_WHAT THE EXERCISE ASKS_.
Find every line in the records that holds the string "part". Copy each one.
START WORKING DATA
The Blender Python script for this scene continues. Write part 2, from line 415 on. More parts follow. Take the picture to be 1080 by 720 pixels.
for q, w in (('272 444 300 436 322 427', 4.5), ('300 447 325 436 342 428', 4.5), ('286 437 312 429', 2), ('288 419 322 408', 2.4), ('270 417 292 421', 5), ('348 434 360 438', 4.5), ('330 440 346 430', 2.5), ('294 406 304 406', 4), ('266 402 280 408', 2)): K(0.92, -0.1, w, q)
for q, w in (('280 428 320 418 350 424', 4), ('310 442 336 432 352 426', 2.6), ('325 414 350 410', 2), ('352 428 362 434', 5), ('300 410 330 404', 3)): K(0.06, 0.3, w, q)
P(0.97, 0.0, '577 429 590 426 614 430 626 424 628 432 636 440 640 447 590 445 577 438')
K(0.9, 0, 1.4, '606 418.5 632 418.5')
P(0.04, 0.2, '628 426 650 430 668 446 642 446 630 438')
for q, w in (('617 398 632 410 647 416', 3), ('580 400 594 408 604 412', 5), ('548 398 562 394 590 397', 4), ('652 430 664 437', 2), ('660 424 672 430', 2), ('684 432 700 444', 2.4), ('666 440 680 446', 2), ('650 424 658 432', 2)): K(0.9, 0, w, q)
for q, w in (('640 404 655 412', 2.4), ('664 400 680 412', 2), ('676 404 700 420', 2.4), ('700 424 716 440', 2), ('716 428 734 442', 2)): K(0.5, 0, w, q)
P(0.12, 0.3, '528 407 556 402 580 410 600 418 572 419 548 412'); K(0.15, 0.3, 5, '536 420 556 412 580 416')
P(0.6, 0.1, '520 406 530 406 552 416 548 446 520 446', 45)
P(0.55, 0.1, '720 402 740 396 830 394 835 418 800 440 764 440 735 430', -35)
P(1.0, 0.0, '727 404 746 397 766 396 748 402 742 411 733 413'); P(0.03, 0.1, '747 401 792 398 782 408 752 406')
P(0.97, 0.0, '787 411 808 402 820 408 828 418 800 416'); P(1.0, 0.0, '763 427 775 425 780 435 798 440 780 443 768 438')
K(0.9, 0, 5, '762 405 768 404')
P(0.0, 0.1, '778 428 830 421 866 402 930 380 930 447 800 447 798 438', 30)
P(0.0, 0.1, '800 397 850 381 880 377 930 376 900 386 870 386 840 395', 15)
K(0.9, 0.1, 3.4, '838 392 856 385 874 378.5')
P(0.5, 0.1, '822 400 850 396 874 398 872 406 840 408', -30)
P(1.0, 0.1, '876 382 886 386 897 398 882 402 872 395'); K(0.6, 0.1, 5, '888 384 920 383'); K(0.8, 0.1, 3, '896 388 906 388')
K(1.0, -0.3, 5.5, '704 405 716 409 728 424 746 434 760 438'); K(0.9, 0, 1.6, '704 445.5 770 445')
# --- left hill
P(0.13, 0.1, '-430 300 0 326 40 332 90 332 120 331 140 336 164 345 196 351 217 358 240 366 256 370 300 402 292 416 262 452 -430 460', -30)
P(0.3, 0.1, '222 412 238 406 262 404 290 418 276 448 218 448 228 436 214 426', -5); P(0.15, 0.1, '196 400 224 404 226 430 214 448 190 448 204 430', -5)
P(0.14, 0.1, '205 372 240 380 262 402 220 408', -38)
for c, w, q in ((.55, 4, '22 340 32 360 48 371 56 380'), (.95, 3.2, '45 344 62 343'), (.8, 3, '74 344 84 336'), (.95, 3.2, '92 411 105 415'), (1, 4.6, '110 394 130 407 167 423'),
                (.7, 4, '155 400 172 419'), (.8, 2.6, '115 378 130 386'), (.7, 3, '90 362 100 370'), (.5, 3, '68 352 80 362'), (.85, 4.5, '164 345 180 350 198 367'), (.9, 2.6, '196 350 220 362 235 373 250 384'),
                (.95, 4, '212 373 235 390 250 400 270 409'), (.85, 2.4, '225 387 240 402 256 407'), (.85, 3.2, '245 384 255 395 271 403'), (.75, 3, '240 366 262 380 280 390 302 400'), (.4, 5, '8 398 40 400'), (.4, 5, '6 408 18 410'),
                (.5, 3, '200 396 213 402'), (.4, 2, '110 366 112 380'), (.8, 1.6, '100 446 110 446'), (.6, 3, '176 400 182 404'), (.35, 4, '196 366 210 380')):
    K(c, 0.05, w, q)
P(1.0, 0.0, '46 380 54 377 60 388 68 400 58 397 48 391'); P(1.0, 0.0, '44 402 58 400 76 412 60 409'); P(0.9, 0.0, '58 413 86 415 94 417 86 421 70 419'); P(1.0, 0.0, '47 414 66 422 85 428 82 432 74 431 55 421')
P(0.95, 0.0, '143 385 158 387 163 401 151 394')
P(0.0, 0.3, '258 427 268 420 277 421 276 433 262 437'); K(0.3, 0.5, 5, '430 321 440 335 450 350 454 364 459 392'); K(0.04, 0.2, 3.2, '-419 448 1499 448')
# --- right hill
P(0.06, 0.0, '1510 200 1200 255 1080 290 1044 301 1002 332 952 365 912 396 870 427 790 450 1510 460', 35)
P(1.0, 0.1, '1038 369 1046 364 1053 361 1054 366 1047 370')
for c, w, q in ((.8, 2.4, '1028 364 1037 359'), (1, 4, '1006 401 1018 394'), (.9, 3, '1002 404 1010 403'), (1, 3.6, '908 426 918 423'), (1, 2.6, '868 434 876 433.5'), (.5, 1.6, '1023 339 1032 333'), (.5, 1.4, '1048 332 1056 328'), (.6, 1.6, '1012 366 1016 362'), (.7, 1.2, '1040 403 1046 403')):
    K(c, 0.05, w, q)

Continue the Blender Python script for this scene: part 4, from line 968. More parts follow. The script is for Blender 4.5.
END WORKING DATA
_RESULT FOR THIS TASK_.
The Blender Python script for this scene continues. Write part 2, from line 415 on. More parts follow. Take the picture to be 1080 by 720 pixels.
Continue the Blender Python script for this scene: part 4, from line 968. More parts follow. The script is for Blender 4.5.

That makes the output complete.